Starting at the line that contains "Keep writing the", reproduce each line exactly up to and including the line that contains "box_part('plinth', (X[0], -.17, 0), (X[3], .255, TZ". Reproduce nothing else.

begin Material for this task

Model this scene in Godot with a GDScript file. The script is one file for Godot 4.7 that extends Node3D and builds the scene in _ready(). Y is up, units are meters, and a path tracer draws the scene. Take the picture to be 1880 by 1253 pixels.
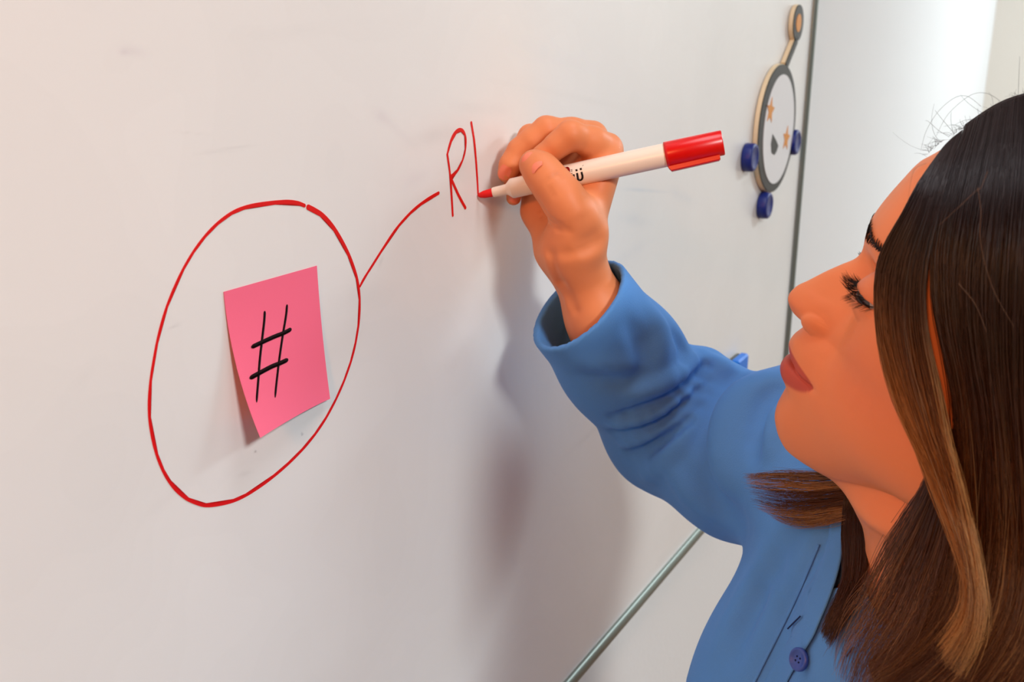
extends Node3D

# ------------------------------------------------------------------ frame of reference
# The board's face is the plane z = 0, x runs along the board, y is up, metres.
const IMG := Vector2(1880, 1253)
const FOCAL := 1825.0
const EYE := Vector3(0.0, 1.70, 0.355)
var cam_basis := Basis()

func setup_basis() -> void:
	var h := 553.5
	var v := Vector3(0, FOCAL, h).normalized()
	var u := Vector3(1120, h, -FOCAL).normalized()
	var n := u.cross(v)
	# rows are the world axes in camera space
	cam_basis = Basis(Vector3(u.x, v.x, n.x), Vector3(u.y, v.y, n.y), Vector3(u.z, v.z, n.z))

func ray(px: float, py: float) -> Vector3:
	return cam_basis * Vector3((px - IMG.x / 2) / FOCAL, (IMG.y / 2 - py) / FOCAL, -1.0)

func pt(px: float, py: float, depth: float) -> Vector3:
	return EYE + ray(px, py) * depth

func on_board(px: float, py: float, z := 0.0) -> Vector3:
	var r := ray(px, py)
	return EYE + r * ((z - EYE.z) / r.z)

# ------------------------------------------------------------------ naming helpers
var used := {}

func numbered(called: String) -> String:
	if not used.has(called):
		used[called] = 0
		return called
	used[called] += 1
	return "%s_%03d" % [called, used[called]]

func tag(o: Node3D, label: String, category: String, group := "") -> Node3D:
	o.set_meta("label", label)
	o.set_meta("category", category)
	if group:
		o.set_meta("group", group)
	return o

func thing(called: String, label: String, category: String, at := Vector3.ZERO, group := "") -> Node3D:
	var o := Node3D.new()
	o.name = numbered(called)
	add_child(o)
	o.position = at
	tag(o, label, category, group)
	return o

func obj(called: String, mesh: Mesh, mat: Material, parent: Node = null, label := "") -> MeshInstance3D:
	var o := MeshInstance3D.new()
	o.mesh = mesh
	if mat:
		o.material_override = mat
	o.cast_shadow = GeometryInstance3D.SHADOW_CASTING_SETTING_ON
	if parent == null:
		o.name = numbered(called)
		add_child(o)
	else:
		o.name = called
		parent.add_child(o, true)
	if label:
		o.set_meta("label", label)
	return o

func struct(called: String, mesh: Mesh, mat: Material) -> MeshInstance3D:
	var o := obj(called, mesh, mat)
	o.set_meta("kind", "structure")
	return o

# ------------------------------------------------------------------ materials
func mat(c: Color, rough := 0.6, spec := 0.5, metal := 0.0) -> StandardMaterial3D:
	var m := StandardMaterial3D.new()
	m.albedo_color = c
	m.roughness = rough
	m.metallic_specular = spec
	m.metallic = metal
	return m

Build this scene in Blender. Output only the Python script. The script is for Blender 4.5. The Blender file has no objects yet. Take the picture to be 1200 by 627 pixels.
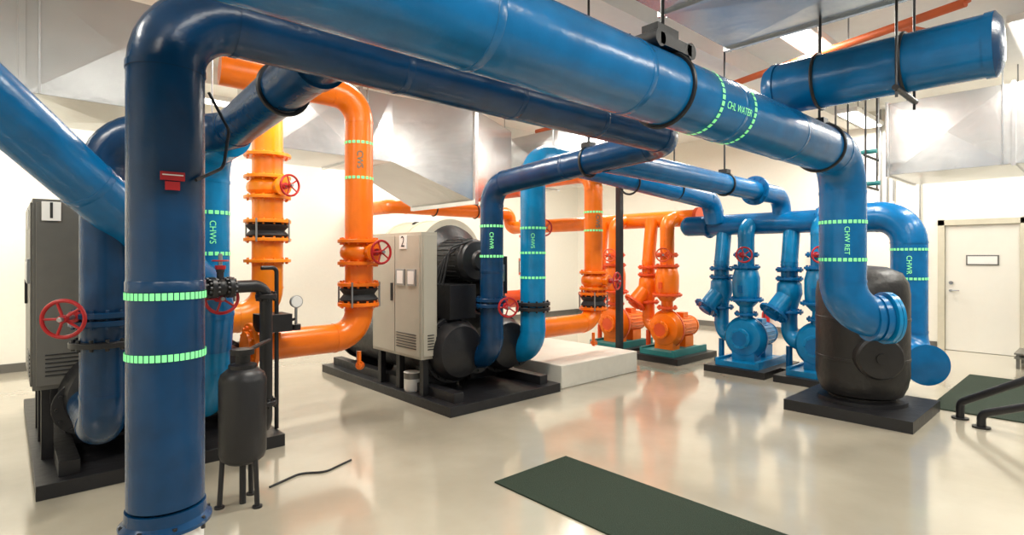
import bpy, bmesh, math
from mathutils import Vector, Quaternion, Matrix
V=Vector
# Room axes: X runs along the pipe headers, Y along the chillers, Z up (metres).
# ------------------------------------------------------------------ materials
MATS={}
def mat(name,col,rough=.45,metal=0.,bump=.0,scale=8.,var=.0,emit=None,coat=0.,estr=1.,spec=.5):
    m=bpy.data.materials.new(name); m.use_nodes=True
    nt=m.node_tree; bs=nt.nodes['Principled BSDF']
    bs.inputs['Base Color'].default_value=(*col,1)
    bs.inputs['Roughness'].default_value=rough
    bs.inputs['Metallic'].default_value=metal
    bs.inputs['Specular IOR Level'].default_value=spec
    if coat: 
        bs.inputs['Coat Weight'].default_value=coat
        bs.inputs['Coat Roughness'].default_value=.10
    if emit:
        bs.inputs['Emission Color'].default_value=(*emit,1)
        bs.inputs['Emission Strength'].default_value=estr
    tc=nt.nodes.new('ShaderNodeTexCoord')
    n=nt.nodes.new('ShaderNodeTexNoise'); n.inputs['Scale'].default_value=scale; n.inputs['Detail'].default_value=4
    nt.links.new(tc.outputs['Object'],n.inputs['Vector'])
    if var:
        mix=nt.nodes.new('ShaderNodeMix'); mix.data_type='RGBA'
        mix.inputs[6].default_value=(*[c*(1-var) for c in col],1)
        mix.inputs[7].default_value=(*[min(1,c*(1+var)) for c in col],1)
        nt.links.new(n.outputs['Fac'],mix.inputs[0]); nt.links.new(mix.outputs[2],bs.inputs['Base Color'])
    if bump:
        b=nt.nodes.new('ShaderNodeBump'); b.inputs['Strength'].default_value=bump; b.inputs['Distance'].default_value=.02
        nt.links.new(n.outputs['Fac'],b.inputs['Height']); nt.links.new(b.outputs['Normal'],bs.inputs['Normal'])
    MATS[name]=m; return m
mat('navy',(.001,.036,.105),.26,bump=.3,scale=7,var=.45,spec=.42)
mat('blue',(.0,.122,.325),.24,bump=.25,scale=7,var=.35,spec=.45)
mat('sky',(.002,.195,.43),.26,bump=.25,scale=7,var=.35,spec=.45)
mat('orange',(.88,.175,.003),.28,bump=.2,scale=7,var=.16,spec=.5)
mat('amber',(.88,.25,.006),.3,bump=.2,scale=7,var=.16,spec=.5)
mat('vermil',(.75,.085,.012),.4,bump=.1,var=.15)
mat('red',(.42,.008,.011),.33,var=.15)
mat('black',(.010,.010,.012),.42,bump=.2,scale=14,var=.3)
mat('rubber',(.02,.02,.022),.7,bump=.3,scale=30,var=.3)
mat('foam',(.012,.011,.011),.42,bump=.3,scale=14,var=.3)
mat('steel',(.35,.36,.37),.35,.8,var=.1)
mat('cab',(.44,.41,.34),.4,.1,var=.06)
mat('cabdark',(.15,.145,.13),.35,.25,var=.12)
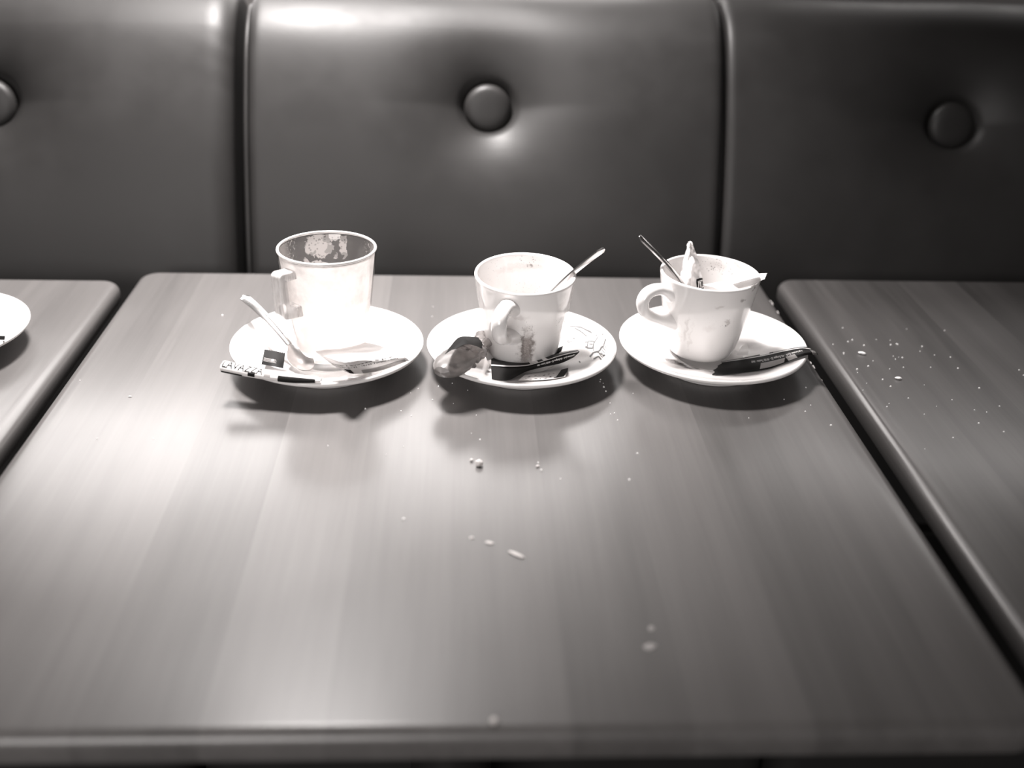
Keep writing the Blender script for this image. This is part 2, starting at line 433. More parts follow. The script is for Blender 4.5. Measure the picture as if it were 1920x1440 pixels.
def box_part(name, lo, hi, mat, parent, bev=.01, inv=Vector((0, 0, 0)), seg=4):
    bm = bmesh.new(); bmesh.ops.create_cube(bm, size=1)
    for v in bm.verts: v.co = Vector([lo[k] + (hi[k] - lo[k]) * (v.co[k] + .5) for k in range(3)]) - inv
    bmesh.ops.bevel(bm, geom=bm.edges[:], offset=bev, segments=seg, profile=.5, affect='EDGES')
    return from_bm(name, bm, mat, parent, True, 40)
for a, b in zip(X, X[1:]): box_part('seat_cushion', (a + .002, -.33, TZ - .40), (b - .002, -.012, TZ - .285), M['leather'], banq, .025, INV)
box_part('plinth', (X[0], -.17, 0), (X[3], .255, TZ - .402), M['iron'], banq, .006, INV)

# ------------------------------------------------------------------ tables
def rounded_outline(x0, x1, y0, y1, r, n=10):
    pts = []
    for cx, cy, a0 in ((x1 - r, y1 - r, 0), (x0 + r, y1 - r, 90), (x0 + r, y0 + r, 180), (x1 - r, y0 + r, 270)):
        for k in range(n + 1):
            a = radians(a0 + 90 * k / n); pts.append((cx + r * cos(a), cy + r * sin(a)))
    return pts
def table(cx, half, yb, depth, label, tones, ra=.019, edge=.008, th=.019, dz=0.0):
    t = empty('cafe_table', (cx, yb - depth / 2, 0), label, 'table')
    inv = Vector((cx, yb - depth / 2, 0))
    prof_e = [(edge, 0)] + [(edge - edge * sin(radians(a)), -edge + edge * cos(radians(a))) for a in (15, 30, 45, 60, 75, 90)] + \
             [(0, -th + .004), (.0012, -th + .0012), (.004, -th)]
    rings = []; v = []; f = []
    for ins, z in prof_e:
        o = rounded_outline(cx - half + ins, cx + half - ins, yb - depth + ins, yb - ins, max(ra - ins, .002))
        rings.append(list(range(len(v), len(v) + len(o)))); v += [Vector((x, y, z + TZ + dz)) - inv for x, y in o]
    for a, b in zip(rings, rings[1:]):
        n = len(a)
        for k in range(n): f.append((a[k], b[k], b[(k + 1) % n], a[(k + 1) % n]))
    f.append(tuple(rings[0])); f.append(tuple(reversed(rings[-1])))
    me = bpy.data.meshes.new('tabletop_blank'); me.from_pydata([tuple(p) for p in v], [], f)
    n = len(tones); w_ = 2 * half / n
    for k in range(n):
        bm = bmesh.new(); bm.from_mesh(me); bmesh.ops.recalc_face_normals(bm, faces=bm.faces)
        for xx, sgn in ((-half + k * w_, -1), (-half + (k + 1) * w_, 1)):
            if (k == 0 and sgn < 0) or (k == n - 1 and sgn > 0): continue
            res = bmesh.ops.bisect_plane(bm, geom=bm.verts[:] + bm.edges[:] + bm.faces[:], plane_co=(xx, 0, 0), plane_no=(sgn, 0, 0), clear_outer=True)
            ed = [e for e in res['geom_cut'] if isinstance(e, bmesh.types.BMEdge)]
            bmesh.ops.holes_fill(bm, edges=ed, sides=0)
        o = from_bm('plank', bm, M['wood'], t, True, 35); o['tone'] = tones[k]
    bpy.data.meshes.remove(me)
    h = TZ + dz - th
    cols = [lathe('column', [(0, .012), (.030, .012), (.030, h - .02), (.045, h - .012), (.045, h), (0, h)], M['iron'], t, 32, 40)]
    box_part('mounting_plate', (cx - .15, yb - depth / 2 - .22, h - .008), (cx + .15, yb - depth / 2 + .05, h), M['iron'], t, .002, inv, 1)
    cols.append(lathe('base_plate', [(0, 0), (.20, 0), (.205, .004), (.20, .009), (.06, .018), (0, .018)], M['iron'], t, 64, 40))
    for c in cols: c.location.y = -.10
    return t
table(0, .302, .003, .609, 'dark varnished wooden table in the middle, holding three used cups on saucers', [.46, .60, .42, .66, .54, .60, .36, .44, .16, .26])
table(-.616, .302, -.019, .609, 'dark varnished wooden table at the left edge with the cut-off white saucer', [.4, .55, .35, .5, .6, .45, .55, .4, .58, .5])
table(.620, .302, .003, .615, 'dark varnished wooden table on the right, bare but strewn with white crumbs', [-.10, -.18, -.06, -.20, -.12, -.24, -.1, -.1, -.1, -.1])

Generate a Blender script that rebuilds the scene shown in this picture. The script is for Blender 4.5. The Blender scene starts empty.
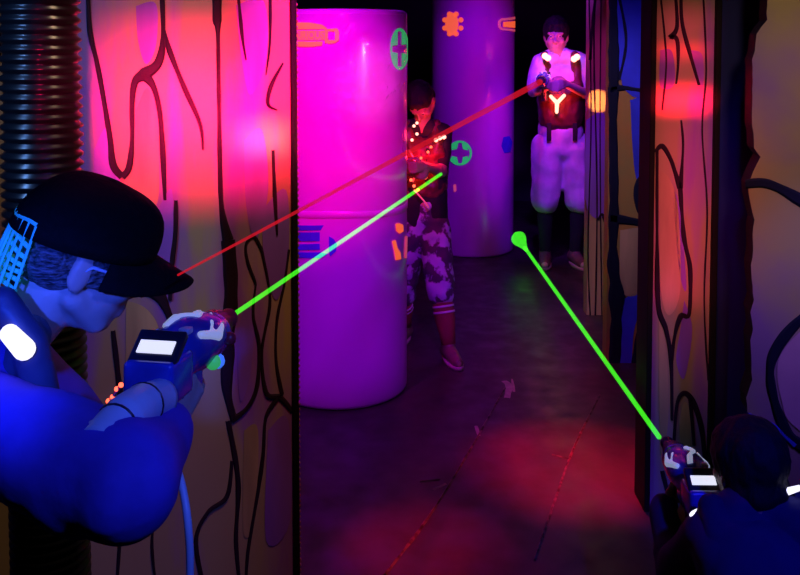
import bpy, bmesh, math, random
from mathutils import Vector as V, Matrix, noise as mnoise
random.seed(7)
sc = bpy.context.scene
COL = sc.collection
R = math.radians

# ------------------------------------------------------------------ camera
FPX, CX, CY, PITCH, EYE = 900.0, 400.0, 87.0, R(3.0), 1.55
cam = bpy.data.cameras.new('camera'); camo = bpy.data.objects.new('camera', cam); COL.objects.link(camo)
cam.sensor_fit = 'HORIZONTAL'; cam.sensor_width = 36; cam.lens = 36 * FPX / 800
cam.shift_y = -(287.5 - CY) / 800; cam.clip_start = .02
camo.location = (0, 0, EYE); camo.rotation_euler = (R(90) - PITCH, 0, 0)
sc.camera = camo

def ray(px, py):
    u = (px - CX) / FPX; v = (py - CY) / FPX
    return V((u, math.cos(PITCH) - v * math.sin(PITCH), -math.sin(PITCH) - v * math.cos(PITCH)))
def at(px, py, Y):
    d = ray(px, py); return V((0, 0, EYE)) + d * (Y / d.y)
def on_floor(px, py):
    d = ray(px, py); return V((0, 0, EYE)) + d * (-EYE / d.z)
def on_wall(A, B, px, py):
    n = V((-(B[1] - A[1]), B[0] - A[0], 0)); d = ray(px, py)
    t = (V((A[0], A[1], EYE)) - V((0, 0, EYE))).dot(n) / d.dot(n)
    return V((0, 0, EYE)) + d * t

# ------------------------------------------------------------------ materials
def mat(name, col, rough=.6, metal=0., var=.15, scale=8., bump=0., emit=None, es=0., coat=0., col2=None, stretch=(1, 1, 1), spec=.5, contrast=(.35, .65)):
    m = bpy.data.materials.new(name); m.use_nodes = True
    nt = m.node_tree; b = nt.nodes['Principled BSDF']
    tc = nt.nodes.new('ShaderNodeTexCoord'); mp = nt.nodes.new('ShaderNodeMapping'); mp.inputs['Scale'].default_value = stretch
    nz = nt.nodes.new('ShaderNodeTexNoise'); nz.inputs['Scale'].default_value = scale; nz.inputs['Detail'].default_value = 5
    nt.links.new(tc.outputs['Object'], mp.inputs[0]); nt.links.new(mp.outputs[0], nz.inputs['Vector'])
    rp = nt.nodes.new('ShaderNodeValToRGB')
    c2 = col2 if col2 else tuple(min(1, c * (1 + var)) for c in col)
    c1 = col if col2 else tuple(c * (1 - var) for c in col)
    rp.color_ramp.elements[0].color = (*c1, 1); rp.color_ramp.elements[1].color = (*c2, 1)
    rp.color_ramp.elements[0].position = contrast[0]; rp.color_ramp.elements[1].position = contrast[1]
    nt.links.new(nz.outputs['Fac'], rp.inputs[0]); nt.links.new(rp.outputs[0], b.inputs['Base Color'])
    b.inputs['Roughness'].default_value = rough; b.inputs['Metallic'].default_value = metal
    b.inputs['Coat Weight'].default_value = coat; b.inputs['Coat Roughness'].default_value = .12
    b.inputs['Specular IOR Level'].default_value = spec
    if bump:
        bp = nt.nodes.new('ShaderNodeBump'); bp.inputs['Strength'].default_value = bump; bp.inputs['Distance'].default_value = .02
        nt.links.new(nz.outputs['Fac'], bp.inputs['Height']); nt.links.new(bp.outputs[0], b.inputs['Normal'])
    if emit:
        b.inputs['Emission Color'].default_value = (*emit, 1); b.inputs['Emission Strength'].default_value = es
    return m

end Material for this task

◆ Result of the task:
Keep writing the Blender script for this image. This is part 2, starting at line 433. More parts follow. The script is for Blender 4.5. Measure the picture as if it were 1920x1440 pixels.
def box_part(name, lo, hi, mat, parent, bev=.01, inv=Vector((0, 0, 0)), seg=4):
    bm = bmesh.new(); bmesh.ops.create_cube(bm, size=1)
    for v in bm.verts: v.co = Vector([lo[k] + (hi[k] - lo[k]) * (v.co[k] + .5) for k in range(3)]) - inv
    bmesh.ops.bevel(bm, geom=bm.edges[:], offset=bev, segments=seg, profile=.5, affect='EDGES')
    return from_bm(name, bm, mat, parent, True, 40)
for a, b in zip(X, X[1:]): box_part('seat_cushion', (a + .002, -.33, TZ - .40), (b - .002, -.012, TZ - .285), M['leather'], banq, .025, INV)
box_part('plinth', (X[0], -.17, 0), (X[3], .255, TZ - .402), M['iron'], banq, .006, INV)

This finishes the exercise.